Saturday, February 4, 2017

A Dog's Purpose: A Review.

I had been wanting to see A Dog's Purpose since I first saw the trailer before Christmas. I have not read the book, because I have a hard time reading sad animal books. The movies are easier because I can just sit and cry if I need to. Reading is hard when you're crying, which is why I have yet to get past page one of The Art of Racing in the Rain.

Anyway, I decided today that I would see A Dog's Purpose. The theatre had more people in it than I usually have in the movies I've gone to here in town, and I was surprised by the number of children, considering this was a movie with a dog that dies over and over.

There are no spoilers, this detailed description is in the first five minutes, so that doesn't count as spoilers.

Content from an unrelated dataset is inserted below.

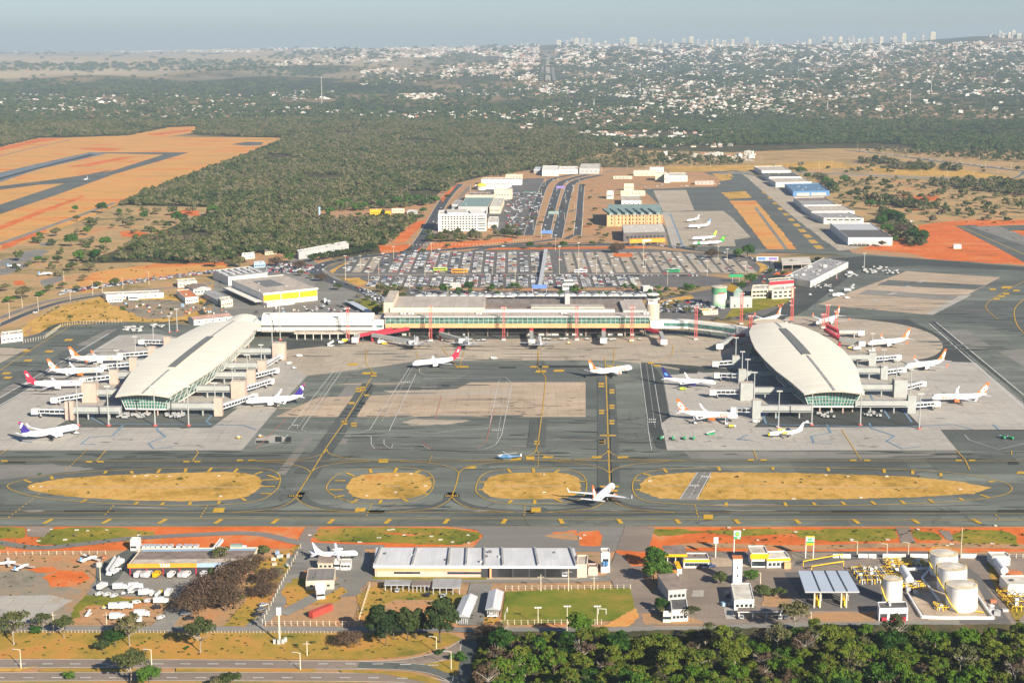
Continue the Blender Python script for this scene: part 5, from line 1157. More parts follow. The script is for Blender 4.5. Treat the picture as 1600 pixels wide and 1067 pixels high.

So, the film starts with a puppy being born. Cute, right? Until it gets picked up by animal control and euthanized (you don't actually see that part). Then his spirit goes into a puppy at a puppy mill. The puppy is overlooked, but escapes and is picked up by two guys that decide to sell it. They take him, but leave him in their truck where he starts to die of heat stroke. This is where the main character finds him, and his heroic mother opens breaks the window and they take him home, NOT THE VET, and lay him on the ground until he comes around. At this point I'm not loving the movie, to be honest.

After this, the movie improves greatly. It alternates between heartwarming, heartbreaking, and laugh out loud funny. Each different version of the dog's life is touching, but sad at times, because not all of his lives are as happy as his life with his boy was. I cried each time he died, which was four times in total. The ending was not a surprise, because the trailer gave it away, but it was touching how it happened.

While it was a decent film, and poignant, it's not one that I will ever feel the need to watch again, most likely. I would probably recommend it animal lovers. I overheard several little girls say how much they liked it when it was over as they were leaving the theatre, which surprised me a little as it was a slow mosey of a drama, and not what I would imagine kids would enjoy. 
 

Thursday, February 2, 2017

Twenty One.

My daughter turned 21 on February 1st.

We Skyped the weekend before, and we Facebook messaged on the day of. We have a Skype date in a few weeks. But it's not the same. Due to our circumstances we'll always be apart. Even if money were no issue, we will never be able to be in the same country for more than six months at a time. It's a heartbreaking fact, as one never knows the future, or how long we'll have together.

Today was a pretty crappy day. There was no one specific thing, just a bunch of little things that added up to a crappy day. By the time I got home from work I was ready for a beer (or three). I changed into jammies and drank my dinner while writing it all out for Briony to read when she got up. The act of writing out what happened today and how I feel made me feel better. Knowing that she will get it and support me no matter what helps. The amazing thing about my relationship with my daughter is that she is my best friend.

We struggled over the years.
I started as a stranger that moved into her house and made a bunch of rules, but enriched her life.
We moved to Virginia and I fully became head of the household, but there were growing pains.
She moved to Wyoming and we had an amazing long distance relationship with twice a year visits.
I moved to Wyoming and we became roommates and we struggled. 90% of the time we were great, but teenagers are not easy, and we teetered on the edge of good and bad for a while.
She moved away and I thought she might be lost forever, but things weren't really easier away from me, and we became close again.
Over the last three years that she's been gone, we've gone from mother and daughter to best friend and confidant. We've shared some of the most intimate details of our lives. We've shared our feelings and our dreams. We really can (and do) tell each other everything, and I am so grateful for that relationship.

Even though we'll never be able to live in the same town (or country), we don't need to. We are family and distance doesn't change that. I have been so blessed to have become her (and Cale's) mom. I am a better person for this different kind of love that I have been lucky enough to experience.

Happy Birthday, again, my dear daughter. I hope that this year is your best yet, and each one after is subsequently better. I love you.